+++ Records +++

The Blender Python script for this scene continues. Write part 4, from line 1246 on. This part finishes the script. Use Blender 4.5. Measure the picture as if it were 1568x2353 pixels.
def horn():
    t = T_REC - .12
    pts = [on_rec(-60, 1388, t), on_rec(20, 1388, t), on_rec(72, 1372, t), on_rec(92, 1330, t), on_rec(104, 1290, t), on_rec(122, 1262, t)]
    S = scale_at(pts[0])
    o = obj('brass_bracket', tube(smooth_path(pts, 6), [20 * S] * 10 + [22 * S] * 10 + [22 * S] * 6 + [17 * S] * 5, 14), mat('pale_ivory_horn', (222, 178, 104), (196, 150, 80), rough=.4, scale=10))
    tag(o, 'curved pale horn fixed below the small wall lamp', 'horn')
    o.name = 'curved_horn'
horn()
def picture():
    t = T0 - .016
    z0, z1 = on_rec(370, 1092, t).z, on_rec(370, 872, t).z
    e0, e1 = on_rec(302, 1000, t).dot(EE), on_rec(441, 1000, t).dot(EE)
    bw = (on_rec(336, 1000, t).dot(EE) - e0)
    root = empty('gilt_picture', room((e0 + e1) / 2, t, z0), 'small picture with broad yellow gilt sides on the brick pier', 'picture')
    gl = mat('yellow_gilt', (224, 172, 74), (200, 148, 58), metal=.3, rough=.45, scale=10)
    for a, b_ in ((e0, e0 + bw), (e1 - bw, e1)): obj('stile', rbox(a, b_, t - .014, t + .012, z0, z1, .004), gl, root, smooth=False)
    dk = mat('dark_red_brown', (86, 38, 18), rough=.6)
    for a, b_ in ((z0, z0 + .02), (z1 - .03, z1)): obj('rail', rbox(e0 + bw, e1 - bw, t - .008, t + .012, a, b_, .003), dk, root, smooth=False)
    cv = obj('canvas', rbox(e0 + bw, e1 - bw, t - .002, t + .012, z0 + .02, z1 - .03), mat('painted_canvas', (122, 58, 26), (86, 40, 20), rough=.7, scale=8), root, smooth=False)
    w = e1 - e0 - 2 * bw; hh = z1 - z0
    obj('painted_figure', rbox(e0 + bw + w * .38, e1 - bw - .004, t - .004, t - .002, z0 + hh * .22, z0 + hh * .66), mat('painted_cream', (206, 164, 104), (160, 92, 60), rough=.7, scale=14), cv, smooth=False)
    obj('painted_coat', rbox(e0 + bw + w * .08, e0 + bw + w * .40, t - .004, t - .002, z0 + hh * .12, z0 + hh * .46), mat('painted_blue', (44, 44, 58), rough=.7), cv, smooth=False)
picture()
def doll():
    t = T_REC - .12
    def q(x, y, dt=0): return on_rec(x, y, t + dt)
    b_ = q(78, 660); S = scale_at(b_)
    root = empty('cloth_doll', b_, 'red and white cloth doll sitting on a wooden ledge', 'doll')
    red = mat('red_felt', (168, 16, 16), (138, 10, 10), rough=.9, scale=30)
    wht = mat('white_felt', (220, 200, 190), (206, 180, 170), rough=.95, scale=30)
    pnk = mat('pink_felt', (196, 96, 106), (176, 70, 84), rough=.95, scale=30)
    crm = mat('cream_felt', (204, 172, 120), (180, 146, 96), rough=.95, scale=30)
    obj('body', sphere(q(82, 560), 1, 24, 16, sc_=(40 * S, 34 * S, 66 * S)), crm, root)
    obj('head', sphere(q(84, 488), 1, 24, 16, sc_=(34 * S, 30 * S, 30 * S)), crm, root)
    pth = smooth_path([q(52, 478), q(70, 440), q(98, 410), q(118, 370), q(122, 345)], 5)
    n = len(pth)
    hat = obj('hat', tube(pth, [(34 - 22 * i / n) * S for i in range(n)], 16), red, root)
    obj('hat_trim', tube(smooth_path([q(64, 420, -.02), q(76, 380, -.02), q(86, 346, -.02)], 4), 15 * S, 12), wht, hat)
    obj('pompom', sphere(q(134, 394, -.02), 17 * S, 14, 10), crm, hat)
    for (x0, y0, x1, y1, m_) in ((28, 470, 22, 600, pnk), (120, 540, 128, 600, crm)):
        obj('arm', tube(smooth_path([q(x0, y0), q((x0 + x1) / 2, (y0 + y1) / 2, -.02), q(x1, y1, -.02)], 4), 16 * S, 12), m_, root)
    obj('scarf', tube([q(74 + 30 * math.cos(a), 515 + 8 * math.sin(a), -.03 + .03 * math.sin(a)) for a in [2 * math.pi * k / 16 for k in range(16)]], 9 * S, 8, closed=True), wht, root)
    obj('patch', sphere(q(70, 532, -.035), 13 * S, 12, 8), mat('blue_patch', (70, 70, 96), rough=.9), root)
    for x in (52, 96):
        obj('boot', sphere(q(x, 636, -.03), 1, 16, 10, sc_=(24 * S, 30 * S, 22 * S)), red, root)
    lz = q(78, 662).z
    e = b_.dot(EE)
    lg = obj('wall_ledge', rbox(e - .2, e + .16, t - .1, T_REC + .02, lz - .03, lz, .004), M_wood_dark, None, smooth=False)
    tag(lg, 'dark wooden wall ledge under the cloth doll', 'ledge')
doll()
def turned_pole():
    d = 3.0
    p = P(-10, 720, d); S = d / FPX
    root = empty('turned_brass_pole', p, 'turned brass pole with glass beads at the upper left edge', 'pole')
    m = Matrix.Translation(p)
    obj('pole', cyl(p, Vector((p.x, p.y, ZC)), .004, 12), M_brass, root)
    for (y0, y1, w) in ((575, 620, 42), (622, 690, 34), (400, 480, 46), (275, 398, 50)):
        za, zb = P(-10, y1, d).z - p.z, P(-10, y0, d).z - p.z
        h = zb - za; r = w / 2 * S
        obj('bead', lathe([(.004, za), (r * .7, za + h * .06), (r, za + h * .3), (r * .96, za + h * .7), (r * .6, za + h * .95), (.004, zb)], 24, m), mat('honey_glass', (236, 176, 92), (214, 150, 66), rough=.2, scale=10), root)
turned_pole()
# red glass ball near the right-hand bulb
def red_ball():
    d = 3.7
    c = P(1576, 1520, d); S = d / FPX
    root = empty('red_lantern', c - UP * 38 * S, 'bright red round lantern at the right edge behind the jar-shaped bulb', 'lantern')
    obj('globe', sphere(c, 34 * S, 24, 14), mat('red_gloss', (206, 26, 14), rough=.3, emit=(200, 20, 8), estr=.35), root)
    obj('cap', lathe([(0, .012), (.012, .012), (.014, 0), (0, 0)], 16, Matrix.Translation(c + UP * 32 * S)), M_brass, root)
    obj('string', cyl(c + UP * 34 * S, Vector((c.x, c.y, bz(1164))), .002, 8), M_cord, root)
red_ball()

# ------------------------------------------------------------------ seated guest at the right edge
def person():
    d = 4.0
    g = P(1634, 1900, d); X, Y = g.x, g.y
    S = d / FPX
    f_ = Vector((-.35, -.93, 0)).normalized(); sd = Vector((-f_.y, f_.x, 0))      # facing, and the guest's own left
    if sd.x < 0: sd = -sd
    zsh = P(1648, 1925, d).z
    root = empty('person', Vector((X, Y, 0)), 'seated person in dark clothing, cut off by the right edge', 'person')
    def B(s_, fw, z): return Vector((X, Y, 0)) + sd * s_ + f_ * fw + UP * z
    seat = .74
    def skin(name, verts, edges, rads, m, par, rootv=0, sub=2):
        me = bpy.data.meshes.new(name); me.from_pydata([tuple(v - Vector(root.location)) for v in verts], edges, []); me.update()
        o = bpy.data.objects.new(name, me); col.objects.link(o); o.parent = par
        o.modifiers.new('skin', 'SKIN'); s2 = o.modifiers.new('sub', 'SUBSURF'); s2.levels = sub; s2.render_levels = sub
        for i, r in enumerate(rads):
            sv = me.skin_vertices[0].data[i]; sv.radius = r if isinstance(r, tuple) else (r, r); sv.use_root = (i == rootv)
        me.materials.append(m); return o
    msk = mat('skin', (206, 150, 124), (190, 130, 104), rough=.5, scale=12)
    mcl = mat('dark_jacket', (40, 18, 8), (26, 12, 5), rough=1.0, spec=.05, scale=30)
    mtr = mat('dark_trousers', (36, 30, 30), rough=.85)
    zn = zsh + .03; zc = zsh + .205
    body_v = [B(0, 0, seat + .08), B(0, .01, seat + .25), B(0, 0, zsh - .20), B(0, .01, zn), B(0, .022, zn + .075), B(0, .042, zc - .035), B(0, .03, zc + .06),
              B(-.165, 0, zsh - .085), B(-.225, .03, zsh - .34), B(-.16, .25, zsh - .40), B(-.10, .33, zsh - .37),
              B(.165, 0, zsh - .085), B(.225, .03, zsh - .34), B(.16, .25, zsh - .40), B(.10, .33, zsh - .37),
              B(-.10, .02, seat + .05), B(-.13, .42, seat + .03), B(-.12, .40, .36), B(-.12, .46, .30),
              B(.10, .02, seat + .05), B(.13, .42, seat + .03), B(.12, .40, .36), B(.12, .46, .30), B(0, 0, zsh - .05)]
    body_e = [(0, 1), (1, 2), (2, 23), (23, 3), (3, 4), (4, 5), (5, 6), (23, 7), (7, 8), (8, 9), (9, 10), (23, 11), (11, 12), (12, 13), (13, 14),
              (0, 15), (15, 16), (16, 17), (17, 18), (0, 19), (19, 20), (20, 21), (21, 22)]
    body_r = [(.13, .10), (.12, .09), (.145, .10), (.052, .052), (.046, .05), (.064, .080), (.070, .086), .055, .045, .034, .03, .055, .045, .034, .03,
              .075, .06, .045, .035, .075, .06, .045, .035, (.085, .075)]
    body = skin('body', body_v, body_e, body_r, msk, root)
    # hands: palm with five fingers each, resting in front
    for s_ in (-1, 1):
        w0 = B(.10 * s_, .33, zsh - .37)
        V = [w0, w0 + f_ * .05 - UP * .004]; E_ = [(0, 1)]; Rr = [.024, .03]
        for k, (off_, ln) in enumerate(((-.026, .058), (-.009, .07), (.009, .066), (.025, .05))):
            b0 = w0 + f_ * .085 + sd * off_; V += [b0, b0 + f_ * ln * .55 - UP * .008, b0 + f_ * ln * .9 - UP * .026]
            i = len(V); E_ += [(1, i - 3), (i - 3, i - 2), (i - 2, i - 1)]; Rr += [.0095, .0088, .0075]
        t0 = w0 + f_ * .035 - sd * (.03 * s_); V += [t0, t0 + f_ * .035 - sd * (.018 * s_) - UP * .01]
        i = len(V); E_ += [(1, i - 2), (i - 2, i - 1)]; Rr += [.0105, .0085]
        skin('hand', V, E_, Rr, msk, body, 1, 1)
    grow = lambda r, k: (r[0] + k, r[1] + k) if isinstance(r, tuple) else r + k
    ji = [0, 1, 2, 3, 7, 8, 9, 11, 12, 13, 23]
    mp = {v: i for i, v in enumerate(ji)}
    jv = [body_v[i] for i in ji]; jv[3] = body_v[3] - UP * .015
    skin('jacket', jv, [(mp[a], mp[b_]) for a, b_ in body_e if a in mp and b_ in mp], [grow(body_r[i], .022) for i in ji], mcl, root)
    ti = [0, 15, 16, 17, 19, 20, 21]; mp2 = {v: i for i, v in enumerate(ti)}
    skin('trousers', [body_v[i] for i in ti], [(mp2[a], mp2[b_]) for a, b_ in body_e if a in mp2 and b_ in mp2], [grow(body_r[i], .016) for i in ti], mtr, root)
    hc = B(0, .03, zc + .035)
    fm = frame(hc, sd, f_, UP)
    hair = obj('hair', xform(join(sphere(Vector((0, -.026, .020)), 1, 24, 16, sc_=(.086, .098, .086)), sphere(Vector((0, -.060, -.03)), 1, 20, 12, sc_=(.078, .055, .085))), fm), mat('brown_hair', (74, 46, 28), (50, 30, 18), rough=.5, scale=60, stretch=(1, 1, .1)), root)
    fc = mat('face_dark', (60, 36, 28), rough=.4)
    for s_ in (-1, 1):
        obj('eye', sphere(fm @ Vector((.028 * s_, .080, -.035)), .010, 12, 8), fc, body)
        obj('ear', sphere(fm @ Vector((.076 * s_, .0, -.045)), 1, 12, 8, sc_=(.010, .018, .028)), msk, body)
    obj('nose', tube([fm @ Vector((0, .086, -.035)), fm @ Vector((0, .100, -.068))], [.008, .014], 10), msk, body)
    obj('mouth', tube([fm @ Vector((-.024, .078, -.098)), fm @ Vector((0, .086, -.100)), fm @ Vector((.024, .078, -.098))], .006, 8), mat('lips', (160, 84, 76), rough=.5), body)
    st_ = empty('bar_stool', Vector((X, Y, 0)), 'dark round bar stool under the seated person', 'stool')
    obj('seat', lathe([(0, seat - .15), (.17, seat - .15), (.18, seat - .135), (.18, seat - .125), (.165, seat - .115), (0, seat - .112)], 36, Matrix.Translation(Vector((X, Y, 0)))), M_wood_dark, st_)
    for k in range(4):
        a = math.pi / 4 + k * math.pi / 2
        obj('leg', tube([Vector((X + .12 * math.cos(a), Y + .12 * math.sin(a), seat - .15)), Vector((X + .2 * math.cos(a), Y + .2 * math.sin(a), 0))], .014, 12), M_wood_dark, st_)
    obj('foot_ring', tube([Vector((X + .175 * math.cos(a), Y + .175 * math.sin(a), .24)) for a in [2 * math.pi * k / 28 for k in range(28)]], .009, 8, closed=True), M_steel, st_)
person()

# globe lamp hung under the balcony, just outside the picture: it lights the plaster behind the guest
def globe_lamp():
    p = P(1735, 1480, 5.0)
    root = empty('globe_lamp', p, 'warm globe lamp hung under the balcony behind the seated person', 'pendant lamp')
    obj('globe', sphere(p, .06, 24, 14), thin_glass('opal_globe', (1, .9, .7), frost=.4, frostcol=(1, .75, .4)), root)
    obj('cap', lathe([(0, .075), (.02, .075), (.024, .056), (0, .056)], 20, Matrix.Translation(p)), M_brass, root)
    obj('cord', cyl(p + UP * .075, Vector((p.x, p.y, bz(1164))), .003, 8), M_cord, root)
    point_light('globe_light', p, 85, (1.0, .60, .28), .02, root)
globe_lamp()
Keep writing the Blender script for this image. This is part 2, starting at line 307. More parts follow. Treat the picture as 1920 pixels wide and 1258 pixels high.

+++

[Objective] Pull out each line holding the string "this".

[Exercise response]
The Blender Python script for this scene continues. Write part 4, from line 1246 on. This part finishes the script. Use Blender 4.5. Measure the picture as if it were 1568x2353 pixels.
Keep writing the Blender script for this image. This is part 2, starting at line 307. More parts follow. Treat the picture as 1920 pixels wide and 1258 pixels high.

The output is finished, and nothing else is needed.